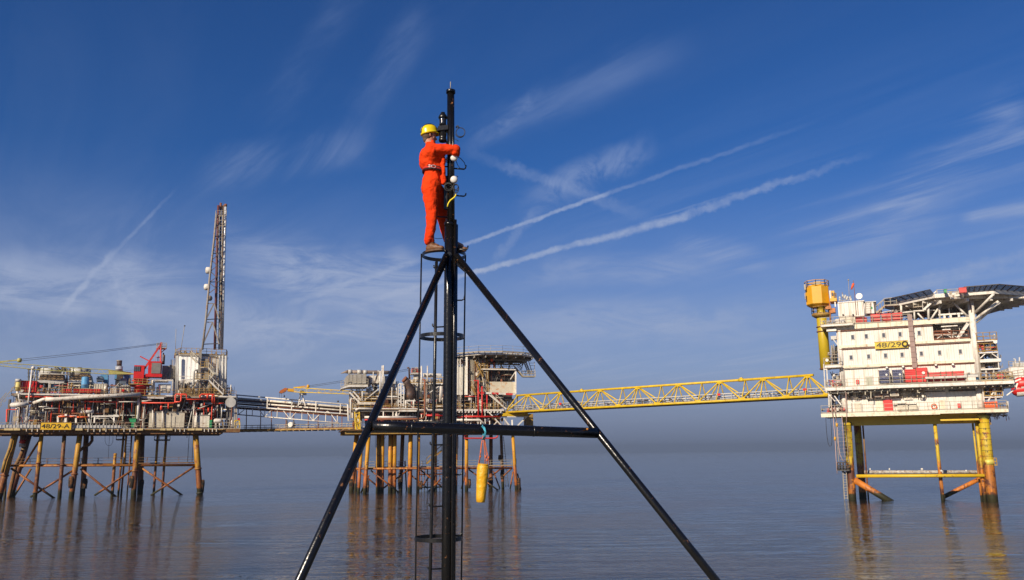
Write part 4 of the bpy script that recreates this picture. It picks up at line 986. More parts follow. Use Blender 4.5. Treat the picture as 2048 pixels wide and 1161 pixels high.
# yellow stair tower at the left corner
A = Acc(FM)
for X in (180, 235): A.vbeam(VE, (X, 820, -1.4), (X + 12, 1050, -1.4), .22)
for Y in (840, 900, 960, 1030): A.vbeam(VE, (180, Y, -1.5), (245, Y, -1.5), .12)
stair(A, VE(240, 1040, -1.4), VE(185, 940, -1.4)); stair(A, VE(188, 935, -1.2), VE(235, 845, -1.2)); A.build('stair_tower', M['ylw'], mid)
A = Acc(FM); A.vtube(VE, [(190, 800, -1.6), (230, 780, -1.6), (450, 785, -1.6)], .2); A.vtube(VE, [(300, 885, -1.6), (930, 885, -1.6)], .22); A.vtube(VE, [(130, 900, -1.4), (130, 680, -1.4), (145, 650, -1.4)], .15); A.vtube(VE, [(95, 730, -1.2), (100, 930, -1.2), (175, 930, -1.2)], .14); A.vtube(VF, [(50, 930, -1.6), (345, 930, -1.6), (410, 990, -1.6)], .2)
for X in (530, 648, 690): A.vbeam(VE, (X, 815, -1.2), (X, 875, -1.2), .2)
A.build('main_pipe', M['white'], mid)
A = Acc(FM); A.vtube(VE, [(380, 908, -1.8), (930, 908, -1.8), (1015, 900, -1.8), (1036, 870, -1.8), (1038, 440, -1.6), (1020, 420, -1.4)], .2); A.build('main_pipe', M['rust'], mid)
A = Acc(FM); A.vtube(VF, [(90, 890, -1.7), (590, 895, -1.7)], .17); A.vtube(VE, [(1050, 862, -1.7), (1260, 868, -1.7)], .17); A.vtube(VE, [(300, 918, -1.9), (380, 916, -1.9)], .14)
A.vtube(VF, [(328, 470, -1.7), (328, 900, -1.7)], .13); A.vtube(VF, [(372, 540, -1.7), (373, 905, -1.7)], .14); A.vbeam(VF, (275, 472, -1.5), (330, 472, -1.5), .15); A.vbeam(VF, (428, 640, -1.2), (428, 800, -1.2), .2)
A.build('fire_main', M['red'], mid)
A = Acc(FM)
for a, b, r in (((405, 820), (408, 985), .13), ((455, 640), (650, 805), .2), ((430, 820), (600, 1000), .22), ((545, 950), (500, 1000), .18), ((625, 915), (690, 1000), .28), ((720, 930), (722, 1000), .3), ((890, 895), (770, 1010), .22), ((660, 890), (910, 890), .3), ((325, 940), (325, 990), .16), ((357, 930), (357, 990), .2), ((460, 940), (460, 990), .18)):
    A.vbeam(VF, (a[0], a[1], -1.4), (b[0], b[1], -1.4), r)
A.build('support_frame', M['white'], mid)
A = Acc(FM); A.vbox(VF, 888, 860, 966, 1010, 2, 4); A.build('landing_tower', M['ylw_dirty'], mid)
A = Acc(FM); A.vbox(VF, 620, 852, 905, 886, -1.6, 2); A.build('bridge_seat', M['ylw'], mid)
for a, b in (((480, 640), (650, 800)), ):
    A = Acc(FM); stair(A, VF(650, 803, -1.2), VF(480, 640, -1.2)); A.build('stair', M['cream'], mid)
A = Acc(FM); stair(A, VF(605, 1000, -1), VF(440, 835, -1)); A.build('stair', M['ylw_dirty'], mid)
clutter(FM, W0, 706, 826, 1010, 862, -1.2, 5, 420, mid, STEEL + ['white', 'white', 'redfade', 'cream', 'rust', 'rust'], 31, .75)
clutter(FM, W0, 706, 798, 905, 819, -1, 7, 260, mid, STEEL + ['white', 'white', 'lgrey', 'dark', 'redfade'], 32, .75)
clutter(FM, W0, 740, 762, 800, 796, 0, 7, 110, mid, STEEL + ['white', 'lgrey', 'dark'], 33, .8)
clutter(FM, W0, 818, 758, 906, 800, 0, 7, 320, mid, STEEL + ['white', 'white', 'white', 'galv', 'cream'], 34, .7)
clutter(FM, W0, 700, 780, 722, 820, 0, 4, 40, mid, STEEL, 35, .7)
clutter(FM, W0, 910, 790, 1008, 820, -1, 6, 260, mid, STEEL + ['ylw_dirty', 'rust', 'redfade', 'white', 'cream'], 36, .65)
clutter(FM, W0, 935, 715, 975, 790, -.6, 4, 260, mid, STEEL + ['ylw_dirty', 'ylw_dirty', 'cream', 'galv'], 37, .7, 'stair_and_pipework')
clutter(FM, W0, 975, 735, 1030, 768, 0, 5, 90, mid, ['dark', 'grey', 'galv', 'rust', 'dark'], 38, .7)
clutter(FM, W0, 905, 715, 935, 735, 0, 4, 40, mid, ['rust', 'galv', 'white', 'dark'], 39, .7)
# accommodation block right
A = Acc(FM); A.vbox(VF, 45, 300, 188, 640, -.3, 8); A.build('accommodation_wall', M['clad_mid'], mid)
A = Acc(FM); A.vbox(VF, 440, 488, 755, 618, -.4, 7); A.build('accommodation_wall', mk('rust_streaked_panel', (.62, .56, .42), .6, rust=.42, streak=True, var=.15, rustcol=(.30, .12, .02), nscale=.6), mid)
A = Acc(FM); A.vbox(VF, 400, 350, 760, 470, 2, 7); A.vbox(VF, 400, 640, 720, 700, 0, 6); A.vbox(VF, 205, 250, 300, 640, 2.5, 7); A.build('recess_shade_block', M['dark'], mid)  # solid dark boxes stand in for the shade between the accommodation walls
A = Acc(FM)
for X, y0, y1, r in ((196, 200, 640, .3), (763, 320, 650, .28), (185, 200, 300, .1), (120, 210, 300, .12), (90, 210, 300, .1)): A.vbeam(VF, (X, y0, -.6), (X, y1, -.6), r)
A.vbeam(VF, (355, 341, -.8), (762, 348, -.8), .3, .22); A.vbeam(VF, (290, 250, -.6), (350, 160, -.6), .15); A.vbeam(VF, (700, 460, -.5), (760, 370, -.5), .15)
A.build('column', M['white'], mid)
A = Acc(FM)
for i, (x0, x1) in enumerate(((330, 405), (488, 565), (648, 728))): A.vprism(VF, [(x0, 600 + x0 * .045 - 12), (x1, 600 + x1 * .045 - 12), (x1, 622 + x1 * .045 - 12), (x0, 622 + x0 * .045 - 12)], -1.1, -.8)
A.build('warning_beam', M['redfade'], mid)
A = Acc(FM)
for i, (x0, x1) in enumerate(((405, 488), (565, 648), (728, 762))): A.vprism(VF, [(x0, 600 + x0 * .045 - 12), (x1, 600 + x1 * .045 - 12), (x1, 622 + x1 * .045 - 12), (x0, 622 + x0 * .045 - 12)], -1.1, -.8)
A.build('warning_beam', M['white'], mid)
A = Acc(FM)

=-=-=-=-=

• _What is needed_:
Only those lines running from the one containing "A = Acc(FM); A.vbox(VF, 400, 350, 760, 470, 2, 7);" through the last line of the data above are to be copied, exactly, with both ends included.

• _The result_:
A = Acc(FM); A.vbox(VF, 400, 350, 760, 470, 2, 7); A.vbox(VF, 400, 640, 720, 700, 0, 6); A.vbox(VF, 205, 250, 300, 640, 2.5, 7); A.build('recess_shade_block', M['dark'], mid)  # solid dark boxes stand in for the shade between the accommodation walls
A = Acc(FM)
for X, y0, y1, r in ((196, 200, 640, .3), (763, 320, 650, .28), (185, 200, 300, .1), (120, 210, 300, .12), (90, 210, 300, .1)): A.vbeam(VF, (X, y0, -.6), (X, y1, -.6), r)
A.vbeam(VF, (355, 341, -.8), (762, 348, -.8), .3, .22); A.vbeam(VF, (290, 250, -.6), (350, 160, -.6), .15); A.vbeam(VF, (700, 460, -.5), (760, 370, -.5), .15)
A.build('column', M['white'], mid)
A = Acc(FM)
for i, (x0, x1) in enumerate(((330, 405), (488, 565), (648, 728))): A.vprism(VF, [(x0, 600 + x0 * .045 - 12), (x1, 600 + x1 * .045 - 12), (x1, 622 + x1 * .045 - 12), (x0, 622 + x0 * .045 - 12)], -1.1, -.8)
A.build('warning_beam', M['redfade'], mid)
A = Acc(FM)
for i, (x0, x1) in enumerate(((405, 488), (565, 648), (728, 762))): A.vprism(VF, [(x0, 600 + x0 * .045 - 12), (x1, 600 + x1 * .045 - 12), (x1, 622 + x1 * .045 - 12), (x0, 622 + x0 * .045 - 12)], -1.1, -.8)
A.build('warning_beam', M['white'], mid)
A = Acc(FM)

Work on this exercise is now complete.